A Plea for Safety in Honesty

Having accepted Jesus into my life as a small child, I grew up in a church environment that exerted tremendous social pressure to look and behave in certain ways or risk the contempt and disgust of the larger group. In practical terms, though no one would admit it, this meant that “cleaning the outside of the cup” was our first priority. We were motivated by fear and shame as much as we were motivated by any sincere desire to be good Christians. So living a double life was by no means unusual. There was the “church me” that I carefully preserved for everyone to see, and there was the “real me” that only I knew about.

Unfortunately, the real me could never find help.
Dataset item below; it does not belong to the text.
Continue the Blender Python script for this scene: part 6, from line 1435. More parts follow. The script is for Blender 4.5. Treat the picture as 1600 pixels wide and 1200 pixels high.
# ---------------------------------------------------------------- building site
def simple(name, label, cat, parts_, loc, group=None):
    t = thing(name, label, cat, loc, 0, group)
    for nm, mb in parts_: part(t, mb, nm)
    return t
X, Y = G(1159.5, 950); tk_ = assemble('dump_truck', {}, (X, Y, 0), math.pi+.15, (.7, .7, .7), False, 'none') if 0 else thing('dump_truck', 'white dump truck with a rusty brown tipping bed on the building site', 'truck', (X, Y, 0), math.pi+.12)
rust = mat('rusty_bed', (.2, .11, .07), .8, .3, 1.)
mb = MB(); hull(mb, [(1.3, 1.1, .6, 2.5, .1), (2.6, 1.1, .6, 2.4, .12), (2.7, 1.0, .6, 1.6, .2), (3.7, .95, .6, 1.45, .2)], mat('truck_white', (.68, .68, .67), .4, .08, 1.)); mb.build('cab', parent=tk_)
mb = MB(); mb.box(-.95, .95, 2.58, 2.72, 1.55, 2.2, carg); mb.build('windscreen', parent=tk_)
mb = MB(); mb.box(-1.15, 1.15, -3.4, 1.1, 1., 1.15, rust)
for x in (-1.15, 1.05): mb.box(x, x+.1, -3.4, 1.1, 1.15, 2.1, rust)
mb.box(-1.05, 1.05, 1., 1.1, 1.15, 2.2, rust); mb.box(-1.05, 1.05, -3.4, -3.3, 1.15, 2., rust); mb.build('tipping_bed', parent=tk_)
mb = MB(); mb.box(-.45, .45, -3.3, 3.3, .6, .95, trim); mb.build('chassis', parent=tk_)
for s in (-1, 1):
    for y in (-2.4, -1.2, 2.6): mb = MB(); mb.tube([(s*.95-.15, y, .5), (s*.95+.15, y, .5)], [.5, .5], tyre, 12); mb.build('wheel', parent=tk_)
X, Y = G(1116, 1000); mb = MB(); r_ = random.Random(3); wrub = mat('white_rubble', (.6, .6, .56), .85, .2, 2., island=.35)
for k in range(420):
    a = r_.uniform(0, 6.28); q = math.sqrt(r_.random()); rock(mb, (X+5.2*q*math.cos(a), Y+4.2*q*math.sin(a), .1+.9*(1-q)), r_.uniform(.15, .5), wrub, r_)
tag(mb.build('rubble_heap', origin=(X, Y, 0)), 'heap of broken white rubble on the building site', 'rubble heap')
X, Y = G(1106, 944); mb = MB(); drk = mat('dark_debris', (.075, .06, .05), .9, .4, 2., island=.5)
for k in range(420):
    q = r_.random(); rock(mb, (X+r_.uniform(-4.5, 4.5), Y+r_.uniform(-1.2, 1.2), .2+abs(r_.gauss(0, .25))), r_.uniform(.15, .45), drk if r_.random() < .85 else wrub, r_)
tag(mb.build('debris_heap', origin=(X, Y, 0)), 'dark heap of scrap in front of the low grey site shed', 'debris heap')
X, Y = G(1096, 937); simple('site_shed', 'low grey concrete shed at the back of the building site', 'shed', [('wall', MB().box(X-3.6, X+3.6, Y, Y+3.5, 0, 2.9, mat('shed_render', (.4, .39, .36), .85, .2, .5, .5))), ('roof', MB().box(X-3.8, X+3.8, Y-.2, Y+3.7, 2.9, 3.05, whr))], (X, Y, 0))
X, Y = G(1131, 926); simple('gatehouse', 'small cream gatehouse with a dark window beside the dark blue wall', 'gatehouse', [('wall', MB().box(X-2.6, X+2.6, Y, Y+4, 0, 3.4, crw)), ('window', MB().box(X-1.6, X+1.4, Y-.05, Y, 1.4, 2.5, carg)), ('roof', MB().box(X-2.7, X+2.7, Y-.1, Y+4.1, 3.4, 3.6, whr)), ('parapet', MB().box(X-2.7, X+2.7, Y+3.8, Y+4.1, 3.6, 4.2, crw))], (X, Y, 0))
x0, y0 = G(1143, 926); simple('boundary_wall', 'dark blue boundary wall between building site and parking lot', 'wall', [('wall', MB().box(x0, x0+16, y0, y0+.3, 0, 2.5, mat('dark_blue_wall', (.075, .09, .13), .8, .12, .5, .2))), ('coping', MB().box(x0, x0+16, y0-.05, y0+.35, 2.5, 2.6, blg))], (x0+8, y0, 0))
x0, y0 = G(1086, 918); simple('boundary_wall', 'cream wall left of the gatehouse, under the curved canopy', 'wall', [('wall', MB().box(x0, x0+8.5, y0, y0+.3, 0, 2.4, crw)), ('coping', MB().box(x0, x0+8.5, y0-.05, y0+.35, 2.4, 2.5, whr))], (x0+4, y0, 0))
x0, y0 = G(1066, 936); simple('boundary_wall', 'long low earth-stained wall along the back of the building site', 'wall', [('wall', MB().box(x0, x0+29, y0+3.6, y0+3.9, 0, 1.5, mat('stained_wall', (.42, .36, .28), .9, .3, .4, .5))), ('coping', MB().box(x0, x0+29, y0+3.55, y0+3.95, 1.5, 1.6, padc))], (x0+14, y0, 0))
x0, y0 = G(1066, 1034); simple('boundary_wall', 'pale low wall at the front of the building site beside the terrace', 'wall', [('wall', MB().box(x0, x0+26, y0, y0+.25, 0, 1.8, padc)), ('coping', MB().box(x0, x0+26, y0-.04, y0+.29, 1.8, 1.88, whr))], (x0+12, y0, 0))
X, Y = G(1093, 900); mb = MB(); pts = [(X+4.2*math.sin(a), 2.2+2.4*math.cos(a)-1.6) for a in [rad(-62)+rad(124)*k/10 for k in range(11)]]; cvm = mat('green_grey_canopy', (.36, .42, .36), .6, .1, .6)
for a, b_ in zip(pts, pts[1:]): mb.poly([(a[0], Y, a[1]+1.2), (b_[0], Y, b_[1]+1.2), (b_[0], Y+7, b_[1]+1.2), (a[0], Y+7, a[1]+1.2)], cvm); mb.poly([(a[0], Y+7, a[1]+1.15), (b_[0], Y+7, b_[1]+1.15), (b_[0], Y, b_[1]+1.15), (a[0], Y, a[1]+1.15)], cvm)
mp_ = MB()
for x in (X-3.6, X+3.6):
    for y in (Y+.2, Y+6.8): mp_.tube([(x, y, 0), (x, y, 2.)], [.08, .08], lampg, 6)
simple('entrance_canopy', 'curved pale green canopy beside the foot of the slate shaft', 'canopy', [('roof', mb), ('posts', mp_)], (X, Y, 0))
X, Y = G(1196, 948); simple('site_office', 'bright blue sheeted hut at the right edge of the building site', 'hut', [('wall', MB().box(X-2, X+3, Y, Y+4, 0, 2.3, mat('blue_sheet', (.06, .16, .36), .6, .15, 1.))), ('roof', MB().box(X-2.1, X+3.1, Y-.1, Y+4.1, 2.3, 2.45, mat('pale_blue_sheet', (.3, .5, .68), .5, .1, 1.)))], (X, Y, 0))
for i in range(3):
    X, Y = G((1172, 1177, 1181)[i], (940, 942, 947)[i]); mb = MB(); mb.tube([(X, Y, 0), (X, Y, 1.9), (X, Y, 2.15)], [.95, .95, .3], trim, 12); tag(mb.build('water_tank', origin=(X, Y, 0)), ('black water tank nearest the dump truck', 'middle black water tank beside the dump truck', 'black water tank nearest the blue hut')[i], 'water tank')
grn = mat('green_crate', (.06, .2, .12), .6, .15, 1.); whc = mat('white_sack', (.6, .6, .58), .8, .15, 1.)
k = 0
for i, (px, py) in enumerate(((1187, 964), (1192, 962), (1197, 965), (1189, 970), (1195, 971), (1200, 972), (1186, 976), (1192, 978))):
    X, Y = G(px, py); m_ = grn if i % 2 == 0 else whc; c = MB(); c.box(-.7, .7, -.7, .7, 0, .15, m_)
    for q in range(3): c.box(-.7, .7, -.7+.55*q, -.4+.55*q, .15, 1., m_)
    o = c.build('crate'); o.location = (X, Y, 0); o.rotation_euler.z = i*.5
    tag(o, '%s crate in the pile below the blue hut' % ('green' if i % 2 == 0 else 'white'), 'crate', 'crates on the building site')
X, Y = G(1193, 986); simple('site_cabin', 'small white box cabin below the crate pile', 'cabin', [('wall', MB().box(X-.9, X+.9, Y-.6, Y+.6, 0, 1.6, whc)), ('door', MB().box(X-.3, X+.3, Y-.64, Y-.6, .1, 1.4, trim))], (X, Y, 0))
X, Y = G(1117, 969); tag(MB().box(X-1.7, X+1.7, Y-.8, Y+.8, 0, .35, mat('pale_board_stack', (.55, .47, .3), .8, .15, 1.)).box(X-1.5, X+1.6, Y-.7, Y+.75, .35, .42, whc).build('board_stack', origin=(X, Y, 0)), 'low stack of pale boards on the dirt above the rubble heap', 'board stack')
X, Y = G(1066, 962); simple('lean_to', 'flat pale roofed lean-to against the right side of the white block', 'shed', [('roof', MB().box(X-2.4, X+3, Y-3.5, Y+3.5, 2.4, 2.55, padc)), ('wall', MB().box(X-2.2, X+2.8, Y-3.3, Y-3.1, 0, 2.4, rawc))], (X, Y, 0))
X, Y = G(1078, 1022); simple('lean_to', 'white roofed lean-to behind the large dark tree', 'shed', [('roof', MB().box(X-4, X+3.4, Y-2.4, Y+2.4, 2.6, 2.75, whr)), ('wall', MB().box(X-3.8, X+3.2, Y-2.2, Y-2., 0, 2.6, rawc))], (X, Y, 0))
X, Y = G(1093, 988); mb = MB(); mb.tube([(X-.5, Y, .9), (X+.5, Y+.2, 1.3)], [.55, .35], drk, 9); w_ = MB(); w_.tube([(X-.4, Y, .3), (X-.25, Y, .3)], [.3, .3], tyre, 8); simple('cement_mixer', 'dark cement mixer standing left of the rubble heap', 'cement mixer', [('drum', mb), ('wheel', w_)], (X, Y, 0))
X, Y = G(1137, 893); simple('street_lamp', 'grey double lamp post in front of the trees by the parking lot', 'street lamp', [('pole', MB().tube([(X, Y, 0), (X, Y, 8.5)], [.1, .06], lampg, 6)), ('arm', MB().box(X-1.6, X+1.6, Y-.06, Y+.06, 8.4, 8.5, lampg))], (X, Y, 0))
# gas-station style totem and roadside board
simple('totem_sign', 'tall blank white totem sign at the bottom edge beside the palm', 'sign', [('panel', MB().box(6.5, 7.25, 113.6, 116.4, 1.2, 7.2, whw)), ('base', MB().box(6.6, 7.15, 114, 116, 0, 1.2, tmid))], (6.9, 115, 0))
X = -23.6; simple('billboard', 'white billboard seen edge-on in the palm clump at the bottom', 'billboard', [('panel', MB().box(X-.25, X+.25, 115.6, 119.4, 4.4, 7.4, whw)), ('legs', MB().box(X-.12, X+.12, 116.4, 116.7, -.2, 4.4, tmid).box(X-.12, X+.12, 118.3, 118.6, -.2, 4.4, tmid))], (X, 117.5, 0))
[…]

Although I was scared and depressed as a teenager, I had no one I could talk to. Because if I had revealed the dark side of my life to anyone in the church, I would immediately have been marginalized. Chances are I would have been asked to resign as the president of the youth group and to stop preaching at the local rest home on Sundays. That was too much for me to lose, since the affirmations I got at church were the only things that kept me going. But I got so good at living two lives, I began to believe it was possible to do so.

Eventually this all caught up with me. Since I had no other counsel or recourse for my distress, I made a great many life choices out of desperation. Over time these efforts at coping cost me dearly, and by the age of 34 I was lying on the floor of my trailer in the woods wondering why my life was a complete shambles.

I often wonder how my life would have been different if I had been raised in an atmosphere of grace, where my shame and my flaws would have been accepted with care and love and consideration. What if I could have been honest about who I was and the my overwhelming feelings of drowning in despair? What if I had believed someone would listen to me without condemnation or an exhortation to “get over it”? I might have been helped at 18 instead of waiting until a mid life crisis left me without any other alternatives. Why do we have to crash and burn and have our facade ripped off to where we can no longer protect our image before we can find acceptance — and then only among others who, like us, can no longer hide?

Wouldn’t it make more sense to stop the game before we crash? Wouldn’t it be nice to be able to get help before the problems get so big they nearly destroy us? Wouldn’t it be great if we could allow our leaders to be human, too? To watch them model for us what it means to work through problems rather than to have to look like they do not have problems? We need to stop preaching contempt for the flaws we all possess as if keeping them under wraps makes us better people, and begin preaching grace and compassion for being human — along with training in how to invite God into those dark places so that He can do for us what we cannot do for ourselves. Maybe then we could be honest with ourselves and others, and to get the kind of help that actually helps.